Skip to main content

Net contribution clauses – effectiveness confirmed

A recent decision has given judicial backing to the validity of Net Contribution Clauses (‘NCC’).

A recent decision has given judicial backing to the validity of Net Contribution Clauses (‘NCC’).

An NCC seeks to limit the liability of a consultant to the proportion that it is alleged that the consultant is actually to blame.  In West v Ian Finlay & Associates [2014] the clause sought to limit liability to the amount reasonable to pay “…in relation to the contractual responsibilities of other consultants, contractors and specialists appointed...”

At first instance the wording of the clause was held to be ambiguous. As the clients were treated as consumers the clause was interpreted in their favour pursuant to the Unfair Terms in Consumer Contracts Regulations 1999 (‘‘UTCC’’). This meant that the reference to other contractors would not be taken as to apply.
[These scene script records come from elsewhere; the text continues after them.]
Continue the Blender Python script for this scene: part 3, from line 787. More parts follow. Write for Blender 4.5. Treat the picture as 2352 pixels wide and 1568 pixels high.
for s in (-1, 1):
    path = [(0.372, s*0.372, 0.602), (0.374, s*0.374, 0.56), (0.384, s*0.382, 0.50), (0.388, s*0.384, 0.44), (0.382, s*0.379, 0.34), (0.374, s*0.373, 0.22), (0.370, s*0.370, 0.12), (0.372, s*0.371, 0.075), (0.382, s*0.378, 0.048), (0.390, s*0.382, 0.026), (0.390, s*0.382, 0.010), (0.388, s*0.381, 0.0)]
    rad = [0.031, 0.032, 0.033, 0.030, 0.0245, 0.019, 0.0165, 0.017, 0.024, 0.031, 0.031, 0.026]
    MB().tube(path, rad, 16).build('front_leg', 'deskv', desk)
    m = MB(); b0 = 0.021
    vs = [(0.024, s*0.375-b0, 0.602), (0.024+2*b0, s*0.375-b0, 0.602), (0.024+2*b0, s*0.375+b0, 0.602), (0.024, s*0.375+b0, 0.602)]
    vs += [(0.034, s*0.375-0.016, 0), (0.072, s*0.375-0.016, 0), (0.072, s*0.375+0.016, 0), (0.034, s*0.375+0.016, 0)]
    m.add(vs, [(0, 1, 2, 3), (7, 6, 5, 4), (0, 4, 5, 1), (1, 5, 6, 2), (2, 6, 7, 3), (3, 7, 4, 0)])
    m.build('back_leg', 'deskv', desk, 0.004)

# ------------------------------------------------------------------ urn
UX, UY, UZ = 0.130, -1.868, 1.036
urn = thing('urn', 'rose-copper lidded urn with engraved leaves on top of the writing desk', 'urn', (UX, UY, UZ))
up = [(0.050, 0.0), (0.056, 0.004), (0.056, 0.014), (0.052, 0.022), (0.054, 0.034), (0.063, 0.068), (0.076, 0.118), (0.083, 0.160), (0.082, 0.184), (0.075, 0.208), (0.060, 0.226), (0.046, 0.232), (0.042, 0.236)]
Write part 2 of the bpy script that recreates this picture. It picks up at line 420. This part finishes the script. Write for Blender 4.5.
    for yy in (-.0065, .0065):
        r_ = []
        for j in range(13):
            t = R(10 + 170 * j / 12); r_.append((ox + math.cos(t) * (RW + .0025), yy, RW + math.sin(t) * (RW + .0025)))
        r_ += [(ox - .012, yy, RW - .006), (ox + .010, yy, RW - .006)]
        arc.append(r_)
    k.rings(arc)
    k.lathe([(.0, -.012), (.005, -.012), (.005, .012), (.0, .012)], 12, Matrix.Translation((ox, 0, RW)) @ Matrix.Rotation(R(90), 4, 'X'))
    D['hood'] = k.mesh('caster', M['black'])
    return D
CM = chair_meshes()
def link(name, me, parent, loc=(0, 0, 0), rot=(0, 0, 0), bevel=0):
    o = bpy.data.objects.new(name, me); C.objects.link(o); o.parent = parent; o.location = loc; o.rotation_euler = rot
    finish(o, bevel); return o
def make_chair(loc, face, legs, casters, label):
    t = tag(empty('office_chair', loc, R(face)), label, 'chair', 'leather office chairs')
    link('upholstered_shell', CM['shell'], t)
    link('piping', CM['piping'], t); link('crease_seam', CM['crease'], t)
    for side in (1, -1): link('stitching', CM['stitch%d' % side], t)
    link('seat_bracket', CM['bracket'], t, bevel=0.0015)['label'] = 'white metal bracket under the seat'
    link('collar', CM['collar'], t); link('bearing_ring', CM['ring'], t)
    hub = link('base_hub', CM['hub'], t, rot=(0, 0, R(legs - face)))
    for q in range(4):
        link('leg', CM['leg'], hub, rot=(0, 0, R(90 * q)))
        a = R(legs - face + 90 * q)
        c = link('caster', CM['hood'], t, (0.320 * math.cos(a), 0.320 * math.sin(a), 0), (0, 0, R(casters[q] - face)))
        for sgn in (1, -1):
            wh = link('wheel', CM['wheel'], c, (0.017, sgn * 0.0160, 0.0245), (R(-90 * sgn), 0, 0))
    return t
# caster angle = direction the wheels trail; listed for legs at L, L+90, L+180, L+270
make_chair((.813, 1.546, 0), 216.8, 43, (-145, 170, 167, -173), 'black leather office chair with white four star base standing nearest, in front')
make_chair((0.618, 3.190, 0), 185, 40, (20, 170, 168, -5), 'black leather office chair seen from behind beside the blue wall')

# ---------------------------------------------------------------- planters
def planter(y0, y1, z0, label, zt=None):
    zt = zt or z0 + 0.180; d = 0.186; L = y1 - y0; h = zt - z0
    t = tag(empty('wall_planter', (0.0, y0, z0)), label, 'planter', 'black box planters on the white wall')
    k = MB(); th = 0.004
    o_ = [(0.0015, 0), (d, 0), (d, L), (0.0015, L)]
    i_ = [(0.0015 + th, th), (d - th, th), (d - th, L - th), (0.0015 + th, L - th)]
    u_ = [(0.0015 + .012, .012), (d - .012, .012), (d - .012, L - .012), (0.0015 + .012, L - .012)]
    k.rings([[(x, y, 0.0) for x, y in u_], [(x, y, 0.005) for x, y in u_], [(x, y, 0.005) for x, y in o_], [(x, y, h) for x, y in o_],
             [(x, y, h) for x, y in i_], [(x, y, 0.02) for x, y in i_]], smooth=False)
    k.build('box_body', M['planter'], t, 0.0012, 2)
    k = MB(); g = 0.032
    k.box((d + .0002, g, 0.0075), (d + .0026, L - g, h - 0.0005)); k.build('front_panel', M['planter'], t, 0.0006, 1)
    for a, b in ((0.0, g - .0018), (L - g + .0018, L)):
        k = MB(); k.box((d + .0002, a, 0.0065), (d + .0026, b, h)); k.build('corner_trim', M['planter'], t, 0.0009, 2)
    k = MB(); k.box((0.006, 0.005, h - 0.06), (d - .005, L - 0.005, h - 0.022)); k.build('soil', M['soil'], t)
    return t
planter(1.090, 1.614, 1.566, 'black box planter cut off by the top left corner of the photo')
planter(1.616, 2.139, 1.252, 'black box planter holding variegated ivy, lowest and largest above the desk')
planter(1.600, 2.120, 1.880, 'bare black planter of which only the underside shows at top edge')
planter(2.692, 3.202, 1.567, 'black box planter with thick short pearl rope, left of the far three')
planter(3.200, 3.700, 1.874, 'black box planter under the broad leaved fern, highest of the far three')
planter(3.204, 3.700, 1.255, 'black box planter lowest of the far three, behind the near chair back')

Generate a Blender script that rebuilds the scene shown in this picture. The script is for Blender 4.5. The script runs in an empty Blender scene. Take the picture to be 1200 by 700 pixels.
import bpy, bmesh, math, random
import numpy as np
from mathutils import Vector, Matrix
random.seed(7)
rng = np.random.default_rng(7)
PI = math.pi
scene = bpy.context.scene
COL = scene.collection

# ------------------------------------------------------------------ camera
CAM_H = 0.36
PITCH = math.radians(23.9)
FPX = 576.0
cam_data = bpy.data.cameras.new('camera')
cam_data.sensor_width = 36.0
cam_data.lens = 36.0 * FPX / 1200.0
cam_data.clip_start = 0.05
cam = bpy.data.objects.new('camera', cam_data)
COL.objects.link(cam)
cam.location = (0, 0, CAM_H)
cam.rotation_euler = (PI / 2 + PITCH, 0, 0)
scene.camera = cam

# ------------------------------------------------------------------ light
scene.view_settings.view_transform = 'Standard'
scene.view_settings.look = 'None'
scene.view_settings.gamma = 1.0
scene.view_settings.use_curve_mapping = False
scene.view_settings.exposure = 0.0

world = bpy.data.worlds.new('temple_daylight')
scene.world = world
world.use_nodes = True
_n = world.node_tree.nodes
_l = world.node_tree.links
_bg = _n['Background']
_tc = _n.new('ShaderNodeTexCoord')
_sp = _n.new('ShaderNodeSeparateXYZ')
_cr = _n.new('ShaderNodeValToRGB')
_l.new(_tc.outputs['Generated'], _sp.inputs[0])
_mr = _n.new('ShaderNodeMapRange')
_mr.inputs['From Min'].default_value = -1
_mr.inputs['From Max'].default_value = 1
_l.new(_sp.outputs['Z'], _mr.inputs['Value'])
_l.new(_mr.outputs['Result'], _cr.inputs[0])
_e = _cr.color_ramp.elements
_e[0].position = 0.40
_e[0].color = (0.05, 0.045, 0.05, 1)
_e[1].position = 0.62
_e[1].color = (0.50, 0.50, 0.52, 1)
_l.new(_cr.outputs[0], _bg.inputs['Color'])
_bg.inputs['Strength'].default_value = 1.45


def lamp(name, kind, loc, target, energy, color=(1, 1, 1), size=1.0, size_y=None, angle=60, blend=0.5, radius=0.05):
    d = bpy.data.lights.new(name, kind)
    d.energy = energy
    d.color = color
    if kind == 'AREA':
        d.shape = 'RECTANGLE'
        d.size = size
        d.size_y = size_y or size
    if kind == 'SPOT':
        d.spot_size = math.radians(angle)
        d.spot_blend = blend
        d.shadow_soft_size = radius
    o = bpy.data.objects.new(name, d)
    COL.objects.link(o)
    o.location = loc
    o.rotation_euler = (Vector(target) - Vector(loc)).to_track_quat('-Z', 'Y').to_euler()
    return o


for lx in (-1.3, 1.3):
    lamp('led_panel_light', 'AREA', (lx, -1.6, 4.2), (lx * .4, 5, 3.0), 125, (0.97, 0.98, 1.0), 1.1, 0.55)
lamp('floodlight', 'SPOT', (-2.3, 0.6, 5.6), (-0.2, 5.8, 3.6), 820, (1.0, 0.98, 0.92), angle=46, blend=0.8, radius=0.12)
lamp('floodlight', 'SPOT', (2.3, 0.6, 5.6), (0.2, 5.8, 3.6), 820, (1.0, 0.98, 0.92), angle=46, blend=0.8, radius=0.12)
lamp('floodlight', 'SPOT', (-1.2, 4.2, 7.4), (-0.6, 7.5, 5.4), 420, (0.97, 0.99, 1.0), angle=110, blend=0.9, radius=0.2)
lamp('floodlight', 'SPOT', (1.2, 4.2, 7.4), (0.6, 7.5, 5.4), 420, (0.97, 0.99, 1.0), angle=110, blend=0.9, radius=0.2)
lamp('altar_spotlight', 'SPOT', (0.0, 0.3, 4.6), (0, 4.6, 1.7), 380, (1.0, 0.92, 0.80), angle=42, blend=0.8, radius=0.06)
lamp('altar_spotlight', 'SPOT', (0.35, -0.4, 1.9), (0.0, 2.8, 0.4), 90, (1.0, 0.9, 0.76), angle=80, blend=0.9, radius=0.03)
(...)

On appeal it was held that the clause was not ambiguous and was ‘crystal clear’. The Court could then take account of the alleged fault of the building contractor (who was insolvent) and limit liability accordingly. The Court came to this conclusion on the basis that the clause did not breach the UTCC or the Unfair Contract Terms Act 1977 because any imbalance between the parties was not significant since the clients were found to be ‘savvy’, the clause could be found in RIBA standard forms and the clients took the final decision to appoint the building contractor with the risk of financial failure.

The Court of Appeal also said that the clause was not unusual and it was doubted whether any commercial lawyer would object to its inclusion. This conclusion is in fact to be doubted and such clauses are not routinely accepted.

NCC’s have been commonly used in the construction industry for many years and their effectiveness has been confirmed in this case. There will clearly be a benefit to consultants and their insurers of including such a clause, but developers and contractors will need to be aware of the consequences of agreeing to include such a term. Many funders and institutional purchasers prefer to include a cap on liability in appointments rather than an NCC and this case is likely to see that trend continue.